Monday, January 16, 2006

Fields of Gold

The four-day fesitivity of Pongal has come to a close. In some parts of India, Pongal is celebrated as Makara Sankaranthi. It is occasions such as these that I missed when I was abroad. It is a time when the family gets together and celebrates. I was quite lucky to have spent my childhood days celebrating Pongal in my father’s native village in Kumbakonam. A tiny village called Kanjivoy that was safely hidden away from prying eyes, so much so that only the locals were aware that such a village existed.
The usual practice was to drive down, but later we started using the train and bus services.

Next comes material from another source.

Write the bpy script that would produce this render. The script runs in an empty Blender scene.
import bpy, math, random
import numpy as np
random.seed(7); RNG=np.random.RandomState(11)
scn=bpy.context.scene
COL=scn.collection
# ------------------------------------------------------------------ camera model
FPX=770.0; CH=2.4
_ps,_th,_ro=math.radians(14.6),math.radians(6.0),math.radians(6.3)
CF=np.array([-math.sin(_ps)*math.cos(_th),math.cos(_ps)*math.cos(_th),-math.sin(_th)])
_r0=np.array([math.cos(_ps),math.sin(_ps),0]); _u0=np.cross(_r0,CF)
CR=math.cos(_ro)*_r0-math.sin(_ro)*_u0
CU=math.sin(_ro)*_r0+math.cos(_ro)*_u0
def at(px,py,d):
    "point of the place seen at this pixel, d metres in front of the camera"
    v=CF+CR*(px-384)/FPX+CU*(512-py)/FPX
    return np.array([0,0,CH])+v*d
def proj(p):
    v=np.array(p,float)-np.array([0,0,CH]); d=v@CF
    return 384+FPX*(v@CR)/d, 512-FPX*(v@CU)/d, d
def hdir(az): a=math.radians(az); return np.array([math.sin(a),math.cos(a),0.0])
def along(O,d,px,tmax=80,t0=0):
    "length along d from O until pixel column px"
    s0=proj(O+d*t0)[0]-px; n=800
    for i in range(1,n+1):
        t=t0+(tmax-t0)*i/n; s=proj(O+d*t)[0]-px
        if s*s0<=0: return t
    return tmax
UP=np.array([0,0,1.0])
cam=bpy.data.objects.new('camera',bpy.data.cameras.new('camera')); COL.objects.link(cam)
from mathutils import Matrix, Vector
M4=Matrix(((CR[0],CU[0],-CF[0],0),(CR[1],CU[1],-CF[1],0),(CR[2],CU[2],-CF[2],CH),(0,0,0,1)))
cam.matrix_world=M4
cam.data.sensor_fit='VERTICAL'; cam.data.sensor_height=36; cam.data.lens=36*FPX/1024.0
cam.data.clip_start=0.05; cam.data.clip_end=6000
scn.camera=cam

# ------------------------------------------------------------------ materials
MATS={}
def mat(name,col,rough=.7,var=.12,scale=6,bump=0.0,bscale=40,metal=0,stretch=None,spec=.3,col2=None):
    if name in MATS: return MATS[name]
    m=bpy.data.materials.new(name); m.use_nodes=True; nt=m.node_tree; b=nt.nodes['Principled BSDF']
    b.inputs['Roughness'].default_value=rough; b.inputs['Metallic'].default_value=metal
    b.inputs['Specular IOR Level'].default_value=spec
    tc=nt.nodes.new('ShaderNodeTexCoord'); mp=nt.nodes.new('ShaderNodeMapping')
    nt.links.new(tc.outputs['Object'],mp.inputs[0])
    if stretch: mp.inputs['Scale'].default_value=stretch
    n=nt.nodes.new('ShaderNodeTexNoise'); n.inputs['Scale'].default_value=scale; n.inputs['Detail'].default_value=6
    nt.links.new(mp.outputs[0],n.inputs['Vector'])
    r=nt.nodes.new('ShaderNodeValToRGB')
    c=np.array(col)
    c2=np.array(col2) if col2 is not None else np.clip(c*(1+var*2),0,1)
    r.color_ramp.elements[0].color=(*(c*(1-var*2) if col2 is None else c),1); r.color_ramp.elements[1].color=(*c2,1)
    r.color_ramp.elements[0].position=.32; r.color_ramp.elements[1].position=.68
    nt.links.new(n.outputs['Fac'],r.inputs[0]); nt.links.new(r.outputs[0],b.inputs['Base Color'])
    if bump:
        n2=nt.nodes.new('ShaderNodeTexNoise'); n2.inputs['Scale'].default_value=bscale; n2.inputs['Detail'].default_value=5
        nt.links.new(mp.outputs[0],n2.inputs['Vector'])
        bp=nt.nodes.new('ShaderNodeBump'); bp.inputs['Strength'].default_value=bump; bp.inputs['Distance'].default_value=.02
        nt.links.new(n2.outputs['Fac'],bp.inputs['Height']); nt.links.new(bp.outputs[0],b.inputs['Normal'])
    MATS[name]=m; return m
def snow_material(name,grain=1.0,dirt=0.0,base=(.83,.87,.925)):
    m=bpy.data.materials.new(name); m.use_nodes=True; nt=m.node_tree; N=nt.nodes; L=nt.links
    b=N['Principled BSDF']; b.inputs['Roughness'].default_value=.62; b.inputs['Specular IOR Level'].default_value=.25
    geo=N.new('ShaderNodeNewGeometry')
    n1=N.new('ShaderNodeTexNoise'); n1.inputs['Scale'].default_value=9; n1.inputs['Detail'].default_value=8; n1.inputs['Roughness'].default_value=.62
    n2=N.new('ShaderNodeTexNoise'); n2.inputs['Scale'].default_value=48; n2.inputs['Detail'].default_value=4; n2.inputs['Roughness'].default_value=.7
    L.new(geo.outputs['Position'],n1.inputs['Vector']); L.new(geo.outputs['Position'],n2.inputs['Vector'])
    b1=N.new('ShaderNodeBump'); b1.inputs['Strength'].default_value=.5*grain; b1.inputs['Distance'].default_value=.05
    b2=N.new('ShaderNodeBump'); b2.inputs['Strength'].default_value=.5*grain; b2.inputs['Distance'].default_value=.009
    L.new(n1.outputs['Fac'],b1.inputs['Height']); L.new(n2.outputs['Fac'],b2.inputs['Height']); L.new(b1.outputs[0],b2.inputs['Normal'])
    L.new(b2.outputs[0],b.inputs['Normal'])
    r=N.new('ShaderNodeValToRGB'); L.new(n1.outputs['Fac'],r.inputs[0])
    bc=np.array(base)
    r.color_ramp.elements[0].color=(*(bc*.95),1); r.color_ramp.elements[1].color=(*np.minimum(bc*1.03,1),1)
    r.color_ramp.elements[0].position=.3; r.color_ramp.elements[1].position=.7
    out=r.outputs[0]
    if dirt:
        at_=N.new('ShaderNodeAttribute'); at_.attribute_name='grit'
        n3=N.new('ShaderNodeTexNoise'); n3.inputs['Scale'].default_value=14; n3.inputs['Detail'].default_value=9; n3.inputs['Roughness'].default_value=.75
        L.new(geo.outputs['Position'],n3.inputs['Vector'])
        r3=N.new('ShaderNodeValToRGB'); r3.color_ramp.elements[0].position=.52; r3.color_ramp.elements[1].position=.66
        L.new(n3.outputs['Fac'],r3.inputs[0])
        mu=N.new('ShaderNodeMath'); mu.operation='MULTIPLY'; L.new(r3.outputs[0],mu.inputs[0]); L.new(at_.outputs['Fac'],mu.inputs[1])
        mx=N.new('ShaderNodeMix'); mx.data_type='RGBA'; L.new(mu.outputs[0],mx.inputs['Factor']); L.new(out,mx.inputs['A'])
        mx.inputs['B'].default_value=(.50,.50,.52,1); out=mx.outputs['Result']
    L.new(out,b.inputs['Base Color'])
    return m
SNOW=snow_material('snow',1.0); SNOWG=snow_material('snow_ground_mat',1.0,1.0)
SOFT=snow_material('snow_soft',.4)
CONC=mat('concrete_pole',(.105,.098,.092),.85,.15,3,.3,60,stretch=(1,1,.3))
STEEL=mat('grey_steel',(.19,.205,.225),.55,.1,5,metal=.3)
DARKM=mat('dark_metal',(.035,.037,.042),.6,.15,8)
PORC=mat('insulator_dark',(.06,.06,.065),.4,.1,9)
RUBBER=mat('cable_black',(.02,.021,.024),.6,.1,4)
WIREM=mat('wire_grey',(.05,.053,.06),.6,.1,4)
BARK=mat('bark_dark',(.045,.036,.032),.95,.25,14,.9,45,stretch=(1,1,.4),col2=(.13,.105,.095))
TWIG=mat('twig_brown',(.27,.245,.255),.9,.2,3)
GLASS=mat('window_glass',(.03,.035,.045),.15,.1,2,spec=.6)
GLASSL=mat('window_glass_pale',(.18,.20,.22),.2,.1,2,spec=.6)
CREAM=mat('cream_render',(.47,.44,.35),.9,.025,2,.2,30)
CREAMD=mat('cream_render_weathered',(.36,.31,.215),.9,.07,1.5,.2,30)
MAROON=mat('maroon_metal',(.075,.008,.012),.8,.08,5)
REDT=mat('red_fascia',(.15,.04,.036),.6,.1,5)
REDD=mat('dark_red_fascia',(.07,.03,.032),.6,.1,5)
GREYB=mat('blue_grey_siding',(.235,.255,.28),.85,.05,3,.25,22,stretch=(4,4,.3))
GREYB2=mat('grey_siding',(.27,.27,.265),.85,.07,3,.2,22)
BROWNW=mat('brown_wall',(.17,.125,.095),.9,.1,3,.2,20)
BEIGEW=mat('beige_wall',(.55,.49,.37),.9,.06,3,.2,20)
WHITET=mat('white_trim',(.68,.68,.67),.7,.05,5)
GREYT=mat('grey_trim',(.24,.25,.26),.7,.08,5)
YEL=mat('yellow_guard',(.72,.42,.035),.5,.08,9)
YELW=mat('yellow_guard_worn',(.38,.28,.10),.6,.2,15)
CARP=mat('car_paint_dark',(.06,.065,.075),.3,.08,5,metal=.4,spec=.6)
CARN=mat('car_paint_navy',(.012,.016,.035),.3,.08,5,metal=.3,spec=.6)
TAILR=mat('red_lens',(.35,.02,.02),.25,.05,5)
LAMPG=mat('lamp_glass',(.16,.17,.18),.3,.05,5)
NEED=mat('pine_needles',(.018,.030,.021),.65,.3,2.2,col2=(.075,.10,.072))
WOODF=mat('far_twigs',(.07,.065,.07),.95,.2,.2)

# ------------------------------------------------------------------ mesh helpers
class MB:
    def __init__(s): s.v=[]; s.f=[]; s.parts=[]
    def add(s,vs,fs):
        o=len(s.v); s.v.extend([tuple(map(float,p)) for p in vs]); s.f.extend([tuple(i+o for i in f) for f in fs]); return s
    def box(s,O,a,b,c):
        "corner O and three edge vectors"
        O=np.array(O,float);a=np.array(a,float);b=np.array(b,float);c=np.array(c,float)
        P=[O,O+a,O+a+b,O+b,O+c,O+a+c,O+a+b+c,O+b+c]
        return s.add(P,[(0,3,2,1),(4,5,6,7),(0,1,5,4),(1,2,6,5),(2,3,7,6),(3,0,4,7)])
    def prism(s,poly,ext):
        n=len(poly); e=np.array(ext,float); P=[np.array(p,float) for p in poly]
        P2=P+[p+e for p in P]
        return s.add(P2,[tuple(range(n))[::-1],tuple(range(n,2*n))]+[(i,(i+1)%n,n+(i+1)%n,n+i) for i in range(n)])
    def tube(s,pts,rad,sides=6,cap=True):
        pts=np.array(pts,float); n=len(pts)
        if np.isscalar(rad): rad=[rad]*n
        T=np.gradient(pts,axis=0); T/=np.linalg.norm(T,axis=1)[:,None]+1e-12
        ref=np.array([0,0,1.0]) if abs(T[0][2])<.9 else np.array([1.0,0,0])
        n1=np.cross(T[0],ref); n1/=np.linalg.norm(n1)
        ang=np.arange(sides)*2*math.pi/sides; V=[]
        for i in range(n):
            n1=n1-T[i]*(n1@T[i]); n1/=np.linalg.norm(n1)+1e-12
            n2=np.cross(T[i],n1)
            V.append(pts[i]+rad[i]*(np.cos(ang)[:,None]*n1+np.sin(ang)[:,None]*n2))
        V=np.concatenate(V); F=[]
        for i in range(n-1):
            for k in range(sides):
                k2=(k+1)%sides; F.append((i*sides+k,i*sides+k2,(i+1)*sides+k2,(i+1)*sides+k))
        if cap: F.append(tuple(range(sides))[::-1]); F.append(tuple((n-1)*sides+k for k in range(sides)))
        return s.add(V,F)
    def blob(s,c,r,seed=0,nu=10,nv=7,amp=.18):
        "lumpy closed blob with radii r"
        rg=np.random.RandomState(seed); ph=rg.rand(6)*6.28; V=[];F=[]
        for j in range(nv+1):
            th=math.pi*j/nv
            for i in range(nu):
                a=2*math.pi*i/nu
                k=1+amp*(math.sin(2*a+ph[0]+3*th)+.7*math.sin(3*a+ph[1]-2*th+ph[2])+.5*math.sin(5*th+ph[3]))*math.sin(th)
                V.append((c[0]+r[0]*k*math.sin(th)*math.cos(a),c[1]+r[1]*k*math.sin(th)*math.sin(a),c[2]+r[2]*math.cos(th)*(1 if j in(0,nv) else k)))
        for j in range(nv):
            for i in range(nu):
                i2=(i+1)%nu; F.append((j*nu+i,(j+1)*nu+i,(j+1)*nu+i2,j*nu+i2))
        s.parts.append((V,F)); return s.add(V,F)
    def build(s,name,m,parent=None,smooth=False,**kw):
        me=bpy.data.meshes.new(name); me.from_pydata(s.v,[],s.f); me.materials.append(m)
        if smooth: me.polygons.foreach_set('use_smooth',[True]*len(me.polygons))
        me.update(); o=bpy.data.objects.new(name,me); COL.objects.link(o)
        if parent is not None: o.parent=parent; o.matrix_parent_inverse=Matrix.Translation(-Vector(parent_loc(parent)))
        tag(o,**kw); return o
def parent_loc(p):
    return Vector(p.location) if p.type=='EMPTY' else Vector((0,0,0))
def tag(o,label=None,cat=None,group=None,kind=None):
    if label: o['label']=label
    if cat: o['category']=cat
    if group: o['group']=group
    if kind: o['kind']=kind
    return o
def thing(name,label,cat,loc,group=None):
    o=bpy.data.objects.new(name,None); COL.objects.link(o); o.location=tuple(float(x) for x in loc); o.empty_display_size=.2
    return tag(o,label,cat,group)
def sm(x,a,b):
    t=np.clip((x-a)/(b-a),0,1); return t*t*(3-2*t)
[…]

From Chennai to Kumbakonam, we took a train and from there we took the local buses that dropped us off at the vilage entrance. We would have already notified my uncle of our arrival. That is the fun part. My uncle has been a farmer all his life. Bullock carts are the modes of transportation and ofcourse for city bred kids, it was a matter of great fascination and excitement. My brother and I took our places in the front, beside my uncle, legs dangling in joy, with the tails of the oxes swishing on our faces. The entire trip from the road to our village house was enthralling. You are greeted by the endless stretches of green pastures under an azure blue sky, a lonely kingfisher waiting for its gullible friends from the marine world and groups of white water birds engrossed in fishing. The air is incredibly fresh and the people exude a genuine warmth and affection.
On the day of the grand occasion, the household is abuzz with activity in the early hours of the morning. The house is kept spick and span and mango leaves tied at the house entrance. Beautiful rangoli designs adorn every household. The women dress up in silk sarees and the men, in sparklingly white silk dhotis. Sugarcanes and other fruits are heaped up in the pooja room. Pongal is made in a decorated earthen pot and when the rice pours out, a chorus of voices yell out, “Pongalo Pongal”.
The Sun god is the main deity and he is worshipped on this day. Three qualities about the Sun that one should remember are punctuality, sacrificial nature and equanitmity. He rises at a certain time and sets at a certain time everyday. He is the life giver and provides light to all creatures, big and small, rich and poor, good and bad folks. He provides sunlight without expecting anything in return which, signifies his sacrificial nature.
Maatu Pongal is the best though (Maatu in Tamil means Cows). The cows and the oxes are tended to with great reverence and dedication. They are scrubbed clean and washed thoroughly. Red tilak and turmeric is applied on their forehead and pooja is performed. The horns are painted in bright hues and the anklet like jewllery adorns their feet. The sound emanating from the anklets are like the rush of the ocean waves. The horns are covered with flowers. It is believed that the gods reside in the cow. Hence the cow is revered and believed to be a symbol of purity. The cow gives milk to the entire human race without prejudice, its dung is used as a disinfectant and when the dung is dried, it is used as firewood. The oxes till the land that gives food. Hence without the farmers and these wonderful creatures, we would not be getting our daily bread.
Jallikattu, the risky sport where young men try to prove thier valour by taming the bulls is pursued with a lot of gusto during this festival. The Spanish version would be the matadors. Sometimes, people get gored to death, but it does not affect their spirit of adventure.
Pongal celebrates the harvest season and more importantly, it celebrates the contributions of the agrarian community and the fruits of nature. For me, the season signifies the sacrifice and generousity of a simple community without whom none of us would be here.
It is the time, when man, beast and nature come together and reminds a materialistic world about the sacrifices of a forgotten land.

3 comments:

My Ramblings... said...

A good one!
Hee hee I completely forgot to wish 'you' for Maatu Pongal. :P

still_figuring_out said...

happy ponggal :)

Laksminarasimhan (Giree) said...

Dear Aqua,
I was searching for Kanjivoy my native village and stumbled on your posting.I had visited Kanjivoy only few times. Now none of my relatives live there.
But it is heartening to see someone had written on Kanjivoy.